Mais revenons à l’image ci-dessus, est-ce, tout de même, de l’émotion, du mépris ou de la déception que Josy laisse entrevoir ? On vous laisse vous faire votre avis.

La suite de sa carrière

Suite à cet exploit monumental pour un habitant de ce petit pays entouré de trois grandes puissances, que sont la France, l’Allemagne et la Belgique, Josy Barthel continue sa carrière de coureur professionnel en se limitant au niveau national. Il remporte, comme dit précédemment, encore quatre titres nationaux de 1953 à 1956. Essaye-t-il de participer aux Jeux Olympiques de Melbourne de 1956 ? Continue-t-il sa carrière après son dernier titre en 1956 ? Malheureusement la faible documentation sur cet athlète ne me permets pas de l’affirmer.

Barthel se convertit en 1962 dans une autre fonction. Il devient Président de la Fédération luxembourgeoise d’athlétisme, puis entre dans le domaine de la politique. Selon certaines sources, il serait passé d’élu communal, à député en passant par la case de Ministre.

Josy Barthel
Un timbre luxembourgeois à son effigie
Crédit photo : Wopa

Josy Barthel a marqué l’histoire sportive de son pays en devenant une fierté nationale. Les luxembourgeois le mettent à l’honneur dès que possible : dans les stades, cérémonies ou encore sur ce timbre de collection ci-dessus.

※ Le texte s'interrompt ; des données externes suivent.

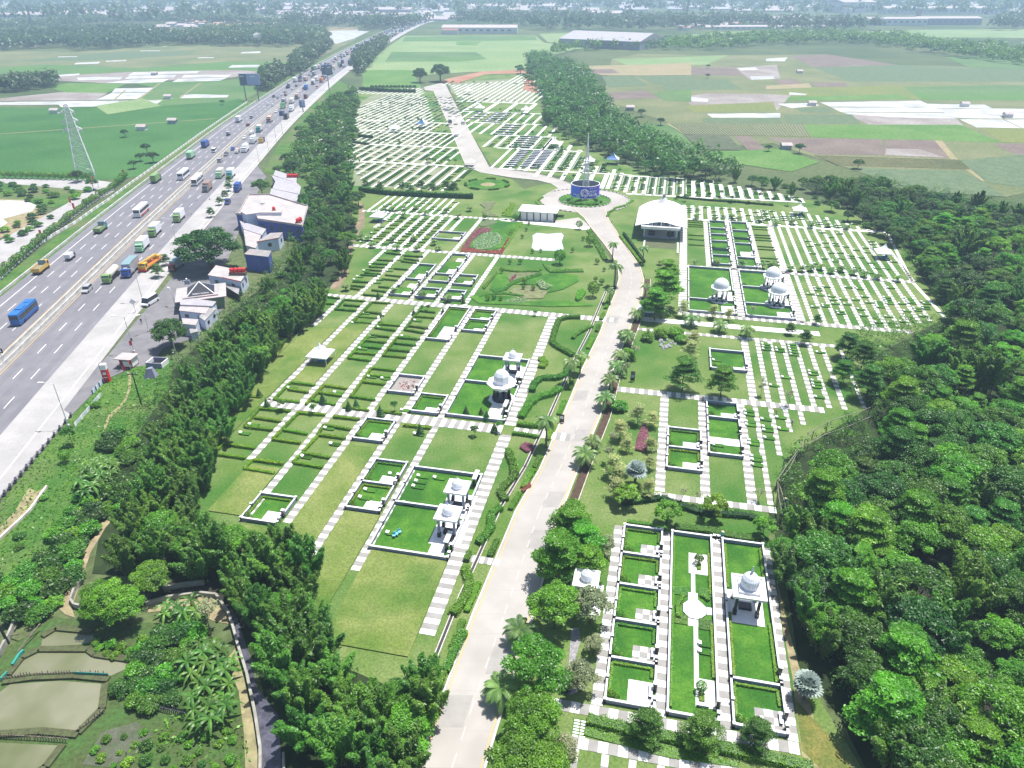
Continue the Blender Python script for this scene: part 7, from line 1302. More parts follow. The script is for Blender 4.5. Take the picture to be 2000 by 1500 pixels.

Rares sont les athlètes pouvant affirmer avoir transformé la culture sportive d’une Nation. Même si Barthel est entré dans les légendes olympiques par ce malentendu de fanfare, il restera à jamais un coureur d’exception. Il est le synonyme de l’abnégation et le fait de ne pas abdiquer face aux pronostiques. Pour cela, Josy Barthel mérite d’être connu de tous. Alors du fond du cœur, Bravo Josy ! Merci de nous avoir montré qu’ « Everything is possible » comme dirait Kevin Garnett.